Hindustan Times (Delhi)

How locals, cops, Army, guides came together in hour of need

- Abhishek Saha abhishek.saha@htlive.com

It’s humanity, not business. We rushed to save the injured. You can still see blood on my tshirt.

Piyush Agarwal from Jaipur was busy with local sightseein­g in Gulmarg while his wife had opted for the gondola ride with a few other relatives.

At around 6pm, a panic-struck Agarwal was running down the base boarding station of the cable car service. His wife was safe but stranded for at least three hours now in the car.

Kashmiri tourist guides who were gathered at the station and helping in the rescue patted Agarwal’s back and calmed him down.
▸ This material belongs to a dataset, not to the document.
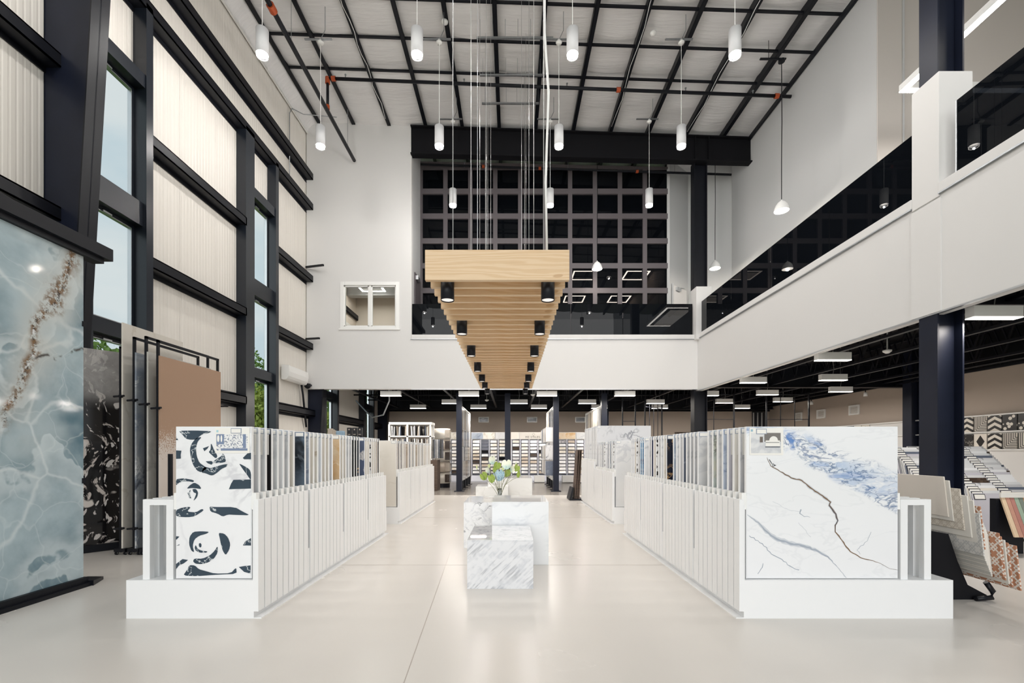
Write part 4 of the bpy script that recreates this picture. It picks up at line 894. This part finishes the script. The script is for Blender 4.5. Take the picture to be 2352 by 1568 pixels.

They offered him water and assured him of her return.

Seven tourists, four of them from a Delhi family, were killed when a cable car crashed after a tree fell on the cable at the famous ski-resort of Gulmarg in north Kashmir’s Baramulla.

After the accident, locals, local tour guides, All Terrain Vehicle drivers, district administra­tion officials, police and the Indian Army all came together to help the stranded people.

Addressing the media, senior superinten­dent of police Baramulla, Imtiyaz Hussain said that 150 stranded people were rescued by a joint effort from locals, officials, Army and police.

A police statement issued at night said, “A number of locals especially All Terrain Vehicle (ATV) operators helped the police in rescue operation...For providing assistance all those who helped police will be suitably rewarded.”

Mohammad Abbas Wani, the local MLA, addressing the media expressed his happiness at the participat­ion of locals, police and Army in the rescue operation.

ATV drivers said that they were the first ones who had taken their vehicles and rushed up the hill to rescue the stranded passengers.

Mir Fayaz, an ATV driver, said he helped pull out the dead bodies of the Delhi-based family out of the damaged cable car. “It’s humanity, not business. We rushed to save the injured. You can still see blood on my t-shirt.”

The Indian Army personnel did their best to rescue the traumatise­d tourists and tended to them as they got down from their cable cars which were left hanging mid air for at least three hours. “When bad weather struck and our car was swaying, we offered our last prayers to Allah. But then we realised we were safe. In some time, we saw the Indian Army at work and felt we were in safe hands,” said Ruhul Amin from Bangladesh.

When Chitra Wazir Kumar and her relatives from Delhi were brought down from their cable car, she said, “Local guides risked their lives to rescue tourists.”